Novela

Arrancad las semillas,...

Kenzaburo Oé

4 abril, 1999 02:00

Traducción de Miguel Wandenberg. Anagrama. Barcelona, 1999. 183 páginas

Esta novela de escritura sólida, compacta, líricamente cruel y perfecta que anticipa, como primera novela de Oé, muchos de los temas que son recurrentes en su producción literaria, y marcan un escritor maduro en plena juventud

P ublicada en 1958, esta novela poseída por la fascinación presenta una escritura sólida, compacta, líricamente cruel y perfecta que anticipa, como primera novela de Oé, muchos de los temas que son recurrentes en su producción literaria, y marcan un escritor maduro en plena juventud. El premio Nobel de Literatura de 1994 nos sitúa en un espectro temporal cercano a la derrota japonesa en la Segunda Guerra Mundial. La narración es el largo recorrido de un puñado de adolescentes procedentes de un reformatorio, que son evacuados a un pueblo perdido en las montañas, para ser posteriormente abandonados en una aldea, cuyos habitantes han huido por una temida epidemia.
Como en muchos de los libros de Kenzaburo Oé, existe en Arrancad las semillas, fusilad a los niños un tema conductor de la narración, como es el proceso de identificación con la naturaleza circundante, en este caso del bosque, que rodea y marca la "frontera" de la aldea abandonada ocupada por los adolescentes. Este escenario sirve para resaltar los instintos de los personajes, en una fábula ritual que marca la crueldad humana, la naturaleza del hombre y sus límites en una situación de supervivencia. Como relata el propio narrador del libro, el joven protagonista, "eran tiempos de muerte.
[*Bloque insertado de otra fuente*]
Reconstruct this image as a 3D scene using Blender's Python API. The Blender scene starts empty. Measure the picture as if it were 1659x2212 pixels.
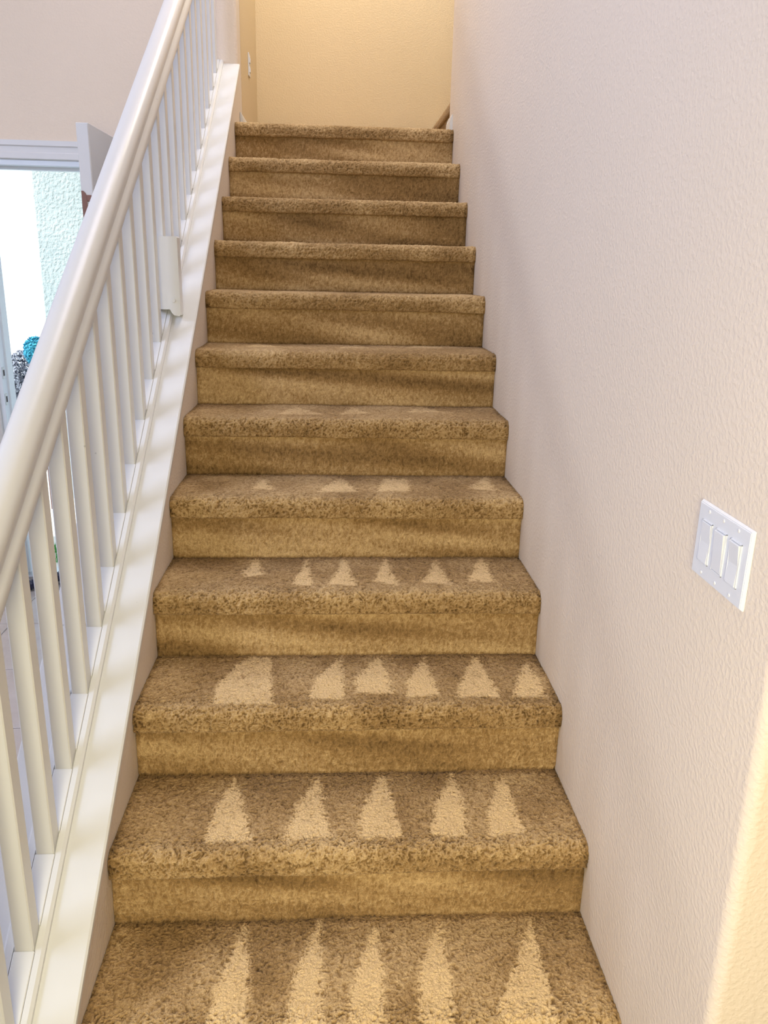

Igual que un prolongado diluvio, la guerra descargaba su locura colectiva, que tras invadir el cielo, los bosques y las calles, habían penetrado en las personas para inundar hasta los más recónditos recovecos de sus sentimientos".
Oé va diseccionando esa hostilidad y animadversión hacia ese pequeño grupo humano, y nos ofrece una galería de personajes que viven en la marginación social, en la pobreza, en el desprecio, que tienen que sobrevivir en el más absoluto abandono. La guerra aparece como un lejano telón de fondo, en medio de una naturaleza misteriosa, inhóspita y terrible, y se hace presencia a través de otro personaje automarginado: el desertor. Todo el pueblo organiza una cacería humana para hacerse con esa presa.
Los ecos de Dostoievski resuenan a lo largo de estas páginas, y confieren a la narración esa profundidad psicológica que aprehende las miserias del ser humano. Como contraposición, el mundo de los niños, como en El señor de las moscas de Golding, ofrece también el microcosmos social donde puede abrirse alguna esperanza: "En aquellos tiempos de muerte, de locura, parecía que sólo los niños éramos capaces de establecer estrechos lazos de solidaridad".
Pero tras un breve lapso de tiempo en el que esa concordia les permite crear una estructura social elemental basada en rasgos humanizados, las relaciones interpersonales que se crean van desintegrándose de manera fatal entre los personajes: el protagonista y su hermano, los distintos camaradas, la niña abandonada, el joven coreano, el desertor, los habitantes del pueblo.
El bosque será el interrogante final, metáfora de la naturaleza y de la vida, y otra presencia hará terrible el discurrir de esos seres condenados: la muerte será ritualmente el personaje que pueble el espacio y el tiempo que les ha tocado vivir.
Lúcidamente Kenzaburo Oé ofrece un recorrido por un tiempo cruel, por una violencia humana, por una identidad, con una reflexión que rompe los tópicos y se hace universal en su escritura punzante como un bisturí. Las terribles historias de esos adolescentes permanecerán en la memoria del lector, que no tiene más que ojear cualquier periódico para ver su actualidad. La infancia ya no será la patria del ser humano, sino el lugar del destierro perpetuo, el interrogante hacia la nada.